Repeat everything from the line holding "Build this scene" to the line holding "R = math.radians", inclusive, exactly. Leave out the rest.

Records with scene code:
---------------
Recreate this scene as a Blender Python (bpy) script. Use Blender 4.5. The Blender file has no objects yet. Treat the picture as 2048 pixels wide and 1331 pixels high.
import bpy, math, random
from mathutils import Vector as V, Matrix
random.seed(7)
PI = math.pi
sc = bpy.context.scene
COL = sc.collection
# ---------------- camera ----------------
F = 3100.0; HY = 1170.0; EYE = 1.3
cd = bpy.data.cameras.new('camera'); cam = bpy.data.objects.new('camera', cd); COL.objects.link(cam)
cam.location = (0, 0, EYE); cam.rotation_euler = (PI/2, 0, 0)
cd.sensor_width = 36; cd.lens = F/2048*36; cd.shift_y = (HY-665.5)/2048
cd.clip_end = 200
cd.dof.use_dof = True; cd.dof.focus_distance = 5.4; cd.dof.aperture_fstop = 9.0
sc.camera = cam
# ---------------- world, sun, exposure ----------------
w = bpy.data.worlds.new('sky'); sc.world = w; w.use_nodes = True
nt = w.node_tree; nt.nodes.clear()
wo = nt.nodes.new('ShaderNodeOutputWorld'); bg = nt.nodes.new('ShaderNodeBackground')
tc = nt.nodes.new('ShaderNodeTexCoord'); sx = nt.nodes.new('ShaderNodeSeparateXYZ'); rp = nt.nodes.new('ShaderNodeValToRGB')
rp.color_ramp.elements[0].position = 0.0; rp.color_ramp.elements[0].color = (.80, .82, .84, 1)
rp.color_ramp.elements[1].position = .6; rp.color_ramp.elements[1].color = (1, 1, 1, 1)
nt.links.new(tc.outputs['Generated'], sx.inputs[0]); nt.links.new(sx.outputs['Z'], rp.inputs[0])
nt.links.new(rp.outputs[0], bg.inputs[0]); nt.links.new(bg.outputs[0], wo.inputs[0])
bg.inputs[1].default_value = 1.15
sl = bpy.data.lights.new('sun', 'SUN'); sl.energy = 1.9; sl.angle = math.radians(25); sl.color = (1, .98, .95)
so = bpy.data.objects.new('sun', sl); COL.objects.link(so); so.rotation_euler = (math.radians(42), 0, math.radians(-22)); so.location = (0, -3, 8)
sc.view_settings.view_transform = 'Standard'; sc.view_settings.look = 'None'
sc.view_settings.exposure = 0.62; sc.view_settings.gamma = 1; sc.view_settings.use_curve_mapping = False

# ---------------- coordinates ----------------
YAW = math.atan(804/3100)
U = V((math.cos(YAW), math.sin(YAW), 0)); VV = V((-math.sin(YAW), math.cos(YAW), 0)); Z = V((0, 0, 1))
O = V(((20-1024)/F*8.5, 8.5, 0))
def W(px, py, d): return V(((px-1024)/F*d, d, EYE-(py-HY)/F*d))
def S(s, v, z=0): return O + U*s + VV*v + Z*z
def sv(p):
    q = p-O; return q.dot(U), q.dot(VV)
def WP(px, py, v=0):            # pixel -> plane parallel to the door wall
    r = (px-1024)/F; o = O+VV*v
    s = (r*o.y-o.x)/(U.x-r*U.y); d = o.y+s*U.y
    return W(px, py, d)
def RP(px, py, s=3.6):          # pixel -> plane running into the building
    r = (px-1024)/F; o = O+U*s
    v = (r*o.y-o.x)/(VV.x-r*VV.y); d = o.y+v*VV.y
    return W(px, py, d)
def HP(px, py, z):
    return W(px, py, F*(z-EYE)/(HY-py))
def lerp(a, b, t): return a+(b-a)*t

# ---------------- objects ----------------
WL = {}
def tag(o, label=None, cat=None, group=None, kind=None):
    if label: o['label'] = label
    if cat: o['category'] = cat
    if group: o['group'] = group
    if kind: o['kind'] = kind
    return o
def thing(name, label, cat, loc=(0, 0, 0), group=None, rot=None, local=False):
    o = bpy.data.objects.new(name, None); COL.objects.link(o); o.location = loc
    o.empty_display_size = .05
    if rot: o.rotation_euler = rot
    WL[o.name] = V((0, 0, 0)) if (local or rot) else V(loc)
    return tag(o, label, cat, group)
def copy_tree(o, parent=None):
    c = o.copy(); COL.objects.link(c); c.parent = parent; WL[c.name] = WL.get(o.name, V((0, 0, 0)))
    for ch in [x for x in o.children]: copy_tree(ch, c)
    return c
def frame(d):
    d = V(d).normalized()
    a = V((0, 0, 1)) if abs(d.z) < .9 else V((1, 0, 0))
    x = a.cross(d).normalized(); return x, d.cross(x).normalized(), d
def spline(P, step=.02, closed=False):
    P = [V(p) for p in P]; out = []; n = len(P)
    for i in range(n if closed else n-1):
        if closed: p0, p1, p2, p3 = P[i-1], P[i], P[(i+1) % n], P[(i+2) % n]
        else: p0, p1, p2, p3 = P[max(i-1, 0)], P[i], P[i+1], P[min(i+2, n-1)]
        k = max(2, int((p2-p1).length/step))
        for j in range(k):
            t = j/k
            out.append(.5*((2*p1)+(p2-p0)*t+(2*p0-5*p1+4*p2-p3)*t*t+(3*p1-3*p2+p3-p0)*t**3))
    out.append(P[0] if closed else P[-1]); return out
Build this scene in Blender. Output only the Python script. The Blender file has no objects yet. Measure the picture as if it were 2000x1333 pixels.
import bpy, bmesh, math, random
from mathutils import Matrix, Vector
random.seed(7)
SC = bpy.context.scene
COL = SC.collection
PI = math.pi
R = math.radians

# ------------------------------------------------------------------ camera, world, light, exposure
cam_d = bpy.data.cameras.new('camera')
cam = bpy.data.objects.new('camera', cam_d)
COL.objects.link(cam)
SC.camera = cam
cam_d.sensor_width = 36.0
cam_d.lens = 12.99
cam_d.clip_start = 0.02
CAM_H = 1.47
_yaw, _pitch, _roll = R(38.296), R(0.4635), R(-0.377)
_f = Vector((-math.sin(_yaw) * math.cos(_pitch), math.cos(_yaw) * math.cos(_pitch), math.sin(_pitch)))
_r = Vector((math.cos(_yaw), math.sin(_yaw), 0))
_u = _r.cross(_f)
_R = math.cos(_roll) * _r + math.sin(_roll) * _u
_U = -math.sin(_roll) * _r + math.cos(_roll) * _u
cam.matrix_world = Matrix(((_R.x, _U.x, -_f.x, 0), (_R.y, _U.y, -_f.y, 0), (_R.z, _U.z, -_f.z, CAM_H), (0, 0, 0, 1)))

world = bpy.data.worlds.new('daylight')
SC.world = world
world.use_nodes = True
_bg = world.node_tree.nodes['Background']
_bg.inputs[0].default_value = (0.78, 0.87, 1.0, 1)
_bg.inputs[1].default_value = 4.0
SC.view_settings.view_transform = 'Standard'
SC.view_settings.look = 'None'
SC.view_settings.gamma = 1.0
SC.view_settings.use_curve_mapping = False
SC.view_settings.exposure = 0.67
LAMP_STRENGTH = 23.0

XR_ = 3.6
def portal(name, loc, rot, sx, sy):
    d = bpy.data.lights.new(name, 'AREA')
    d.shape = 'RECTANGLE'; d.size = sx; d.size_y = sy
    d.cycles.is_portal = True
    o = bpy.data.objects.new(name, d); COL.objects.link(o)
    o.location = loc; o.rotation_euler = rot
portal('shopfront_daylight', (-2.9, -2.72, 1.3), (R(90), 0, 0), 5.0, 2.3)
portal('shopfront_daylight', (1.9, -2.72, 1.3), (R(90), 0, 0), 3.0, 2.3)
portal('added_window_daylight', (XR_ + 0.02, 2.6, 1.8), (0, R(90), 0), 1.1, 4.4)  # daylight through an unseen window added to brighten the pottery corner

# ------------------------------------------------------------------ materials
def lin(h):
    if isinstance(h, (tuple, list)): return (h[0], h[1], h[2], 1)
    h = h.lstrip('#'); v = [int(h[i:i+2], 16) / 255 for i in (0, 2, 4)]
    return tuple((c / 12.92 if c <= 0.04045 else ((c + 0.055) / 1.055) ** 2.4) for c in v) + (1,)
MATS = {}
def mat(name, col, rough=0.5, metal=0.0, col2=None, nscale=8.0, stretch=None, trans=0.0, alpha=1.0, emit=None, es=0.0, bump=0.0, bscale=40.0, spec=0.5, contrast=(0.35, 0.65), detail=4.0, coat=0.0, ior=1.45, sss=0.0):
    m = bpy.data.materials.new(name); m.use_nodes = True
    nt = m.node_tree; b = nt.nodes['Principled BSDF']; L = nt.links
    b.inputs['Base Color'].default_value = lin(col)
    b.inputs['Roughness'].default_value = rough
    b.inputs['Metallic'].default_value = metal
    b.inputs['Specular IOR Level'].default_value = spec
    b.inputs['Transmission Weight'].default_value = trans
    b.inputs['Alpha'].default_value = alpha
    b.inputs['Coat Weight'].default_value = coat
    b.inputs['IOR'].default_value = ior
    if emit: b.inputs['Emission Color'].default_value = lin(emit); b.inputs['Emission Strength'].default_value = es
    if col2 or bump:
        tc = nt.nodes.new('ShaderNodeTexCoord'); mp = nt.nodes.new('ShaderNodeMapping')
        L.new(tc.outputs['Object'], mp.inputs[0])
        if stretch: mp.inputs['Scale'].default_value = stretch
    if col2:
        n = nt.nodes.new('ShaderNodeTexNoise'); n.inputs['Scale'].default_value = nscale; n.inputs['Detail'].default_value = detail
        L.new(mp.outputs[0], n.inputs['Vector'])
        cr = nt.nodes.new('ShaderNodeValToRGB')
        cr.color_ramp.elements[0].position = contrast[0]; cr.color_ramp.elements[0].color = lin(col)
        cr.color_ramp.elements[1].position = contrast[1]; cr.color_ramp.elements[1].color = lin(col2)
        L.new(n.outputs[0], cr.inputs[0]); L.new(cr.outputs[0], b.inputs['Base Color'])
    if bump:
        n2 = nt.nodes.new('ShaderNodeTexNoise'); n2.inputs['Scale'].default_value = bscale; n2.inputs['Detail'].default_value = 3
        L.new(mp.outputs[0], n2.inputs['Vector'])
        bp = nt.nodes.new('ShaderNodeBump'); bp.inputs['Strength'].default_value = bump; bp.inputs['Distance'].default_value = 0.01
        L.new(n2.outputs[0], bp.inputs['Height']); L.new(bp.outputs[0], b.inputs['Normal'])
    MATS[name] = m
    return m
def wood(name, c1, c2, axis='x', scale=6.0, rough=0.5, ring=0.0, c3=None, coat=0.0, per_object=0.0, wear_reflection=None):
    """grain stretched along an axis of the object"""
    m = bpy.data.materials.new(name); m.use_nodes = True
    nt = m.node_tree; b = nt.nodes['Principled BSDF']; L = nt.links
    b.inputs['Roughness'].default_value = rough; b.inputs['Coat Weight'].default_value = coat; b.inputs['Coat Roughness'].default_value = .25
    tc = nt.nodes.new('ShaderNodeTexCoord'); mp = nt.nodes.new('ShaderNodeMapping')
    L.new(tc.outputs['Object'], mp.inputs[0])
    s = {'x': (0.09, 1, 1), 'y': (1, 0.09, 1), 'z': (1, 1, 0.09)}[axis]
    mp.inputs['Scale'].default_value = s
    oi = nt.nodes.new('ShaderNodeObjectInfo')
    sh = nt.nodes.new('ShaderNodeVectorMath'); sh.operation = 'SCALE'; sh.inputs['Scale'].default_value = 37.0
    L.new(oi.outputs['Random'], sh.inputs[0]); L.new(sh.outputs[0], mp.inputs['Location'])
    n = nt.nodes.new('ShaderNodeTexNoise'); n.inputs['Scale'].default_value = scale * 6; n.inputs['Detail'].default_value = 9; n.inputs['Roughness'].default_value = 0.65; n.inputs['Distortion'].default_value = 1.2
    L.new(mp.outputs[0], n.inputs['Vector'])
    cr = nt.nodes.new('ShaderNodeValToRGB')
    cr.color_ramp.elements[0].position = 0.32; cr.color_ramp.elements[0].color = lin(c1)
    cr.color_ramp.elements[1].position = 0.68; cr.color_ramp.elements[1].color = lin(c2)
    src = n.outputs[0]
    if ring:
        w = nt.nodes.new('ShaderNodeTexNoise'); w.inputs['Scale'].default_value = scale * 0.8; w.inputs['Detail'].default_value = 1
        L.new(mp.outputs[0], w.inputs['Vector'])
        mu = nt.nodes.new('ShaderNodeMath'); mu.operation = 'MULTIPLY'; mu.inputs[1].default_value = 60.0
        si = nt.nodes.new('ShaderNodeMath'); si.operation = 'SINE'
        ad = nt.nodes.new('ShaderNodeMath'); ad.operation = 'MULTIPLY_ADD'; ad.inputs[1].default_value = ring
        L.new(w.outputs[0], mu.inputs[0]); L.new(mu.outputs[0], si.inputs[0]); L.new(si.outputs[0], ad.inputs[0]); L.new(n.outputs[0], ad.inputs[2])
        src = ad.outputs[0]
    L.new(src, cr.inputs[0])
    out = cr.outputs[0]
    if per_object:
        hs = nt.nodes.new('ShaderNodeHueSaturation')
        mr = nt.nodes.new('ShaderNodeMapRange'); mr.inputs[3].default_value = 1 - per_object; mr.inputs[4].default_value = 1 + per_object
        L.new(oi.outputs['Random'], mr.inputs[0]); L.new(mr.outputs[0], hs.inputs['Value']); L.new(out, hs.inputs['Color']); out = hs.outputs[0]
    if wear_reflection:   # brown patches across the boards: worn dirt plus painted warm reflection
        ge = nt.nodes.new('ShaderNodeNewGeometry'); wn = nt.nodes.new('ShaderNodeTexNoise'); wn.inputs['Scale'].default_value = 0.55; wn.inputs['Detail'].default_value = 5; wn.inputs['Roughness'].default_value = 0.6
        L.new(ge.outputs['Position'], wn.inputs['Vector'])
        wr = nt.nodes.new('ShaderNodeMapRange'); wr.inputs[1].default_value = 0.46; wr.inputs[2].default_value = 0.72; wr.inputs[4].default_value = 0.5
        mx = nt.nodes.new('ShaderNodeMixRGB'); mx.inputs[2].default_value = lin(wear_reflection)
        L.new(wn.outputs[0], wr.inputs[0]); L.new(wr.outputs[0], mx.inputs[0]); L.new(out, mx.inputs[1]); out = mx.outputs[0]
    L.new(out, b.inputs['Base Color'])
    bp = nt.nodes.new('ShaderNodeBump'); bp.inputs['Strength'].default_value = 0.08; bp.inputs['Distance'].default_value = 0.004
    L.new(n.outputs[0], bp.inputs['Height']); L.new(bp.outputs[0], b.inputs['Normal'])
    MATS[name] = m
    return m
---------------
Finished exercise:
Build this scene in Blender. Output only the Python script. The Blender file has no objects yet. Measure the picture as if it were 2000x1333 pixels.
import bpy, bmesh, math, random
from mathutils import Matrix, Vector
random.seed(7)
SC = bpy.context.scene
COL = SC.collection
PI = math.pi
R = math.radians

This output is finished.